The TPP, as it is known, seeks to develop a comprehensive agreement across a huge geographical and socio-democratic area. It faces a long list of questions, not least in the US Congress, where five years of national economic recession and stagnation have pretty much put paid to any enthusiasm for free trade, especially among the core labor groups that make up the backbone of Democratic Party political support. Nonetheless, the Obama administration has remained largely committed to expanding global trade in the face of protectionist pressures.

The projected trading pact, as it is known, would eliminate tariffs and other barriers to goods and services trade and investment, facilitate the development of production and supply chains among members, promote trade between member nations and foster economic integration and jobs within the region. Over the past several months, the US and eight other eight TPP countries - Australia, Brunei, Chile, Malaysia, New Zealand, Peru, Singapore, and Vietnam - have worked with Canada and Mexico to hammer out negotiations.

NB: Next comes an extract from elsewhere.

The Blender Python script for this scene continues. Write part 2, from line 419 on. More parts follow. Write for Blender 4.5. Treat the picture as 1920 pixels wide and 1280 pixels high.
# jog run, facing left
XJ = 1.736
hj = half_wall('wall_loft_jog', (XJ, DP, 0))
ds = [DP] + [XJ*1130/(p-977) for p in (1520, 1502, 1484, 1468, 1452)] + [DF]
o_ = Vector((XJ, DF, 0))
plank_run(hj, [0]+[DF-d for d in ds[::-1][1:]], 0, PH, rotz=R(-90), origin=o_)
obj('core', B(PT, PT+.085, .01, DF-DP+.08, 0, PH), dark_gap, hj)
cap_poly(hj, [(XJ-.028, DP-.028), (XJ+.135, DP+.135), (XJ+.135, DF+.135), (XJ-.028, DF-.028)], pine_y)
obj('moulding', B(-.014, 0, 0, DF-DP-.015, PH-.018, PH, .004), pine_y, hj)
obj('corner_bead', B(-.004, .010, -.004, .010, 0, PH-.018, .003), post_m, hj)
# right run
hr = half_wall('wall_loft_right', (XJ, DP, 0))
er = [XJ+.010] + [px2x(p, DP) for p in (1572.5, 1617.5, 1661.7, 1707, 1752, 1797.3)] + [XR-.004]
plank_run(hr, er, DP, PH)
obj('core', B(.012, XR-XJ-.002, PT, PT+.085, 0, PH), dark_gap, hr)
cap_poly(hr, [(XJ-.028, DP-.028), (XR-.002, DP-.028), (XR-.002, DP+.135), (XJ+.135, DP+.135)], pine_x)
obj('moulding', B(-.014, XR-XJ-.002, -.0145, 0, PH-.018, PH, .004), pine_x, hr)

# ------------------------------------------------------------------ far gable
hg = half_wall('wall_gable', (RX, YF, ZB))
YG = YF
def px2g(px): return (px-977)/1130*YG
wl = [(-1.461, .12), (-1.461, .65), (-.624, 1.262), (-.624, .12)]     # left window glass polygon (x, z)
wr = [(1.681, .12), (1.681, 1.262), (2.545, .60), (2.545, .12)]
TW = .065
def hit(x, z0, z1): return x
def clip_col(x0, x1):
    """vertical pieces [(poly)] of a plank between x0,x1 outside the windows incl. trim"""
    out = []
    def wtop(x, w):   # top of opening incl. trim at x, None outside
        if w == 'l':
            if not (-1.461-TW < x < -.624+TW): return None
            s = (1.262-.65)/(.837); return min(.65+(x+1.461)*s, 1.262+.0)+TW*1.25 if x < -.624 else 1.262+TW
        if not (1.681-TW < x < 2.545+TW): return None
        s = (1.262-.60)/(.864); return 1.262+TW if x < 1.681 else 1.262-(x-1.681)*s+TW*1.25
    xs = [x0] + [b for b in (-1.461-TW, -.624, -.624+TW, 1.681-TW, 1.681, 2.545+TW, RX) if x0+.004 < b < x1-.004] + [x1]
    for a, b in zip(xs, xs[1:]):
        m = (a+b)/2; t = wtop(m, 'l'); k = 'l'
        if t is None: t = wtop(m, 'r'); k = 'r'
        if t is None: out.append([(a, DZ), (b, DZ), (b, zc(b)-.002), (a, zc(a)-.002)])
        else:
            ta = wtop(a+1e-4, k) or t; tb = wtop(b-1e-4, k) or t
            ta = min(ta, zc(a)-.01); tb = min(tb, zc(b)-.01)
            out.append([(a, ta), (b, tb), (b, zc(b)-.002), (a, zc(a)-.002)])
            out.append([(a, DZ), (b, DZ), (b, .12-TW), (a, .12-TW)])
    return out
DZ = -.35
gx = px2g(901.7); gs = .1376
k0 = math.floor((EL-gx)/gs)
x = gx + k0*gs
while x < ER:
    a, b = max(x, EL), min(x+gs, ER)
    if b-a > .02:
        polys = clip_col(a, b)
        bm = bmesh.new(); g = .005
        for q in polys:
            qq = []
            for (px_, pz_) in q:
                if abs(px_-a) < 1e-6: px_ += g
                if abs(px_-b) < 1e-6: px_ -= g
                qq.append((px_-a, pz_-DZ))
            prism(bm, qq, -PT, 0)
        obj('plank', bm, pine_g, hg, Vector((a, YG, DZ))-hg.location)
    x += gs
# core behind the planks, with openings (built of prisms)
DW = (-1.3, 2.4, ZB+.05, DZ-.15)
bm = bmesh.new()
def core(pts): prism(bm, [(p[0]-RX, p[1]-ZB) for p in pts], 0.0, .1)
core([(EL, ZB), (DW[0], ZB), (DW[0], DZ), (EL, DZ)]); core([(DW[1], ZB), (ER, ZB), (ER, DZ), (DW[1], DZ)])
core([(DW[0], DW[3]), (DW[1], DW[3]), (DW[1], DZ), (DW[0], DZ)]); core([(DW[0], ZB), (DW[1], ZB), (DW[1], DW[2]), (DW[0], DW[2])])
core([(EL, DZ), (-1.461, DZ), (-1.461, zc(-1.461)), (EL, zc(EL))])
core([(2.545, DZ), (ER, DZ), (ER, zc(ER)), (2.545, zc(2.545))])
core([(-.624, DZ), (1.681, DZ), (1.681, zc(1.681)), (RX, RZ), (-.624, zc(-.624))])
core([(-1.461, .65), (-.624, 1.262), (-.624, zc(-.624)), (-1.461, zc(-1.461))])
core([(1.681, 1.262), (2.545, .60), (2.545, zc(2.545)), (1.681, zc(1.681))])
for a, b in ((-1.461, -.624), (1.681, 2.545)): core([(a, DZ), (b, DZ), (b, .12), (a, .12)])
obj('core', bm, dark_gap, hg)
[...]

The big question is whether Japan will bring the world's third-largest economy into the US-led agreement. On Feb 22, during meetings in Washington, DC attended by Japanese Prime Minister Shinzo Abe, the US and Japan issued a careful statement leaving open the entry of Japan into the talks while allowing the country to protect its rice sector while the US could maintain duties on Japanese cars. That illustrates the problems the US faces with Japan.

Tokyo is believed unlikely to join, however, and the US Congress is likely to stand in the way of any concessions.

"Whether to pursue TPP candidacy is a decision that Japan has to make; certainly the United States and other TPP partners have been consulting with Japan on their willingness to strike a comprehensive, high-standard agreement. Also, the United States has been consulting on bilateral issues of concern." A trade representative spokeswoman said in an email interview.

Critics in the US, chief among them former Reagan Administration trade councilor Clyde Prestowitz, say bringing Japan into the TPP would increase the US trade deficit by reducing tariffs in key industries such as autos without gaining reciprocal reduction of non-tariff barriers in Japan that effectively keep many Japanese markets closed.

While the US Congress appears unlikely to go along with any agreement that doesn't pry open Japan's farm and car markets, Japan regards as both of those markets as sacrosanct. Abe has vowed to take dramatic steps to revive Japan's economy with an expansive monetary policy, government spending and structural reform. There is little sign, however, that Abe, a Japanese nationalist, will take any steps that would break down more of the walls of Japan's mercantilist economy. His strategy so far has centered on such moves as devaluing the yen to improve Japan's trade position, not open the country's markets. Abe curried the favor of farmers and other groups during his political campaign by promising not to agree to eliminate tariffs. While tariffs have been eliminated on Japanese car imports, US carmakers and labor unions argue that the country maintains non-tariff restrictions that are just as effective.

Also, although the current TPP members have pledged to negotiate an agreement that eliminates tariffs in as many areas as possible, many of the potential parties to the agreement in Asia have hidden behind their own tariff and non-tariff walls to build formidable export-led economies. while keeping the hot breath of competition away from their own favored companies. The decision to allow Japan into negotiations would have to be made by all the current TPP members. The agreement is being negotiated as a single undertaking that covers all key trade and trade-related areas, according to the US Trade Representative's Office in Washington. In addition to updating traditional approaches to issues covered by previous free trade agreements, the TPP includes new and emerging trade issues and cross-cutting issues.

All of the nine countries also have agreed to adopt high standards in order to ensure that the benefits and obligations of the agreement are fully shared. They also have agreed on the need to appropriately address sensitivities and the unique challenges faced by developing country members, including through trade capacity building, technical assistance, and staging of commitments as appropriate.

A set of new, cross-cutting commitments is intended to reduce costs, enable the development of a more seamless trade flows and trade networks between TPP members, encourage the participation of small- and medium-sized enterprises in international trade, and promote economic growth and higher living standards.

The negotiating teams have proposed new commitments on cross-cutting issues in traditional chapters and also have made substantial progress toward agreement on separate, stand-alone commitments to address these issues.